Similarly memorable was Hodgson’s aforementioned unbridled enthusiasm. More than anyone else, she surrendered herself to the music, body and soul. Whether she was singing ‘Visions of Johanna’ or ‘Positively 4th Street,’ she moved around the stage like a whirling dervish, at one point kicking off her high heels in order to “feel the bass through the stage.” Her grittier vocals were the perfect compliment to Throsby’s stunning quietude on their duet and also during her collaboration with Mitchell on ‘If Not For You.’

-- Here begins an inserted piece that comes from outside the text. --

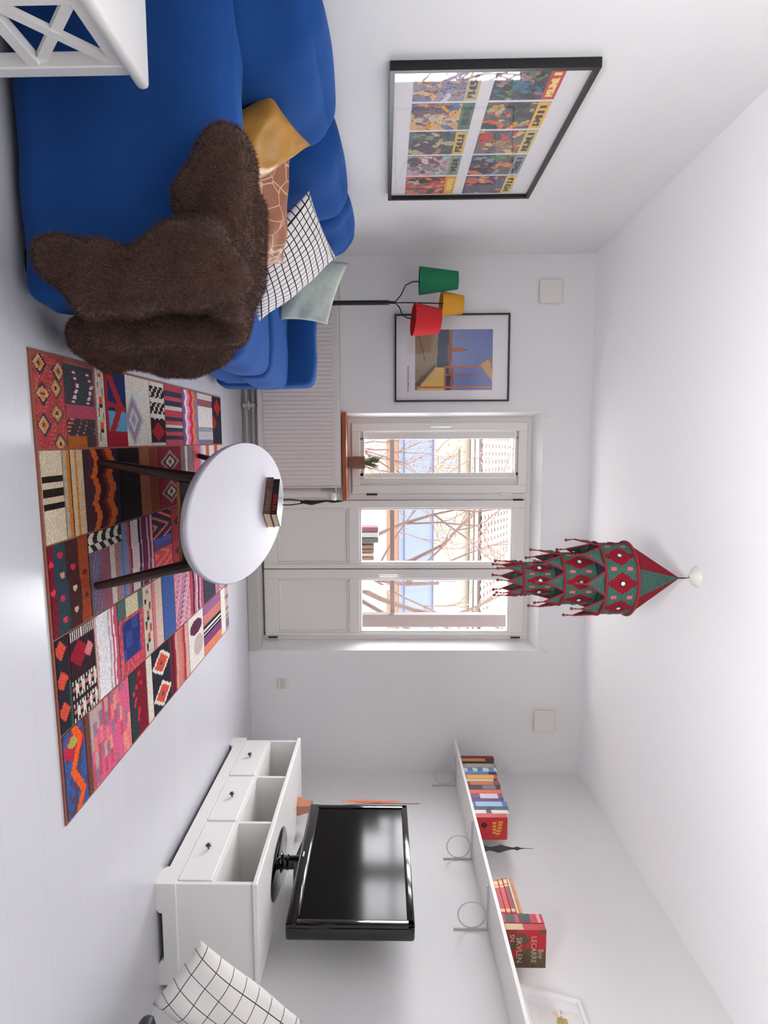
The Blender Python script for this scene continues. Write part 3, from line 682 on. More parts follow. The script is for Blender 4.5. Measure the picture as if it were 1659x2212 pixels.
# ---------------------------------------------------------------- patchwork rug
RCX, RCY, RW, RL, RA = .3773, 2.8529, 1.462, 2.0923, .032
rx = Vector((math.cos(RA), math.sin(RA), 0)); ry = Vector((-math.sin(RA), math.cos(RA), 0))
R0 = Vector((RCX, RCY, 0))-rx*RW/2-ry*RL/2
rug = thing('patchwork_rug', 'colourful patchwork kilim rug under the oval coffee table', 'rug', (RCX, RCY, 0))
m_back = mat('rug_border_brown', rgb(142, 84, 66), .9, bump=.3, bscale=200, var=.15, vscale=40)
bkm = MB(); bkm.prism([R0, R0+rx*RW, R0+rx*RW+ry*RL, R0+ry*RL], (0, 0, .006)); put('backing', bake(bkm.mesh('backing')), m_back, rug)
m_weave = mat('woven_wool', (1, 1, 1), .95, spec=.1, bump=.5, bscale=330, attr='Col', var=.34, vscale=150)
def seq(lst, x):
    for e, c in lst:
        if x <= e: return c
    return lst[-1][1]
def bands_t(l, wav=0): return lambda s, t: seq(l, t+wav*math.sin(s*9))
def bands_s(l, wav=0): return lambda s, t: seq(l, s+wav*math.sin(t*9))
def dia(s, t, cx, cy, rx_, ry_): return abs(s-cx)/rx_+abs(t-cy)/ry_
def tri(x): return abs((x % 1)*2-1)
def medallion(s, t):
    c = (168, 66, 70) if hsh(int(s*46), int(t*30)) > .25 else (196, 96, 84)
    for k, (x, y) in enumerate(((.10, .2), (.34, .72), (.42, .25), (.62, .70), (.75, .22), (.95, .75), (.15, .85))):
        d = dia(s, t, x, y, .13, .26)
        if d < 1: c = ((58, 58, 66), (200, 160, 120), (212, 120, 70), (70, 84, 74))[int(d*4) if k % 2 else 3-int(d*4)]
    return c
def zigs(s, t):
    if t > .94 or s < .05: return (150, 84, 84)
    if s < .50:
        for o in (.25, .72):
            if abs(t-o-.16*(1-abs(s-.27)/.2)) < .05 and .08 < s < .47: return (214, 190, 200) if int(s*60) % 2 else (120, 50, 66)
        return (62, 66, 72)
    if s < .66: return (168, 72, 92)
    if s < .86: return (206, 110, 90) if hsh(int(s*40), int(t*22)) > .86 else (66, 58, 64)
    return (168, 92, 44) if t < .6 else (70, 56, 60)
def flowerstrip(s, t):
    if abs(t-.5) < .34 and hsh(int(s*16), int(t*3)) > .55: return [(206, 84, 46), (40, 38, 44), (150, 60, 60)][int(s*9) % 3]
    return (196, 186, 170)
def bluearc(s, t):
    if t < .42:
        if .80 < s: return (150, 34, 46)
        if abs(t-.30+.55*abs(s-.45)) < .06 or t < .04 or abs(s-.42-.2*t) < .035: return (160, 44, 52)
        return (96, 150, 180) if s > .52 else (38, 48, 92)
    d = dia(s, t, .62, .58, .42, .26)
    if d < 1: return [(200, 110, 104), (130, 170, 200), (206, 196, 180), (110, 150, 186)][int(d*7) % 4]
    return (214, 206, 194)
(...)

The evening ended with the entire group singing a rousing ‘Like A Rolling Stone’ and it was a fittingly upbeat, raucous conclusion to a well conceived and brilliantly executed performance. Arguably, of course, one couldn’t go wrong with such talented musicians interpreting the songbook of somebody as phenomenally gifted and constantly evolving as Bob Dylan.
But the structure of Dylan’s songs nonetheless relies upon the people performing them uniquely understanding both the words and the melodies of which they’re comprised. Asked once to describe how he say himself, Dylan was typically non-specific and vaguely evasive: “I see myself as it all: poet, singer, songwriter, custodian, gatekeeper, all of it. I feel confined when I have to choose one or the other.”
Evans, Hodgson, Mitchell, Pyke, Throsby and Temperley, it transpired, not only intimately understood that, they turned in performances that wholly embodied that understanding and were, in their own unique ways, both representations of and homage to Dylan in every guise: poet, singer, songwriter, custodian and gatekeeper of one of the greatest musical legacies popular music will surely ever see.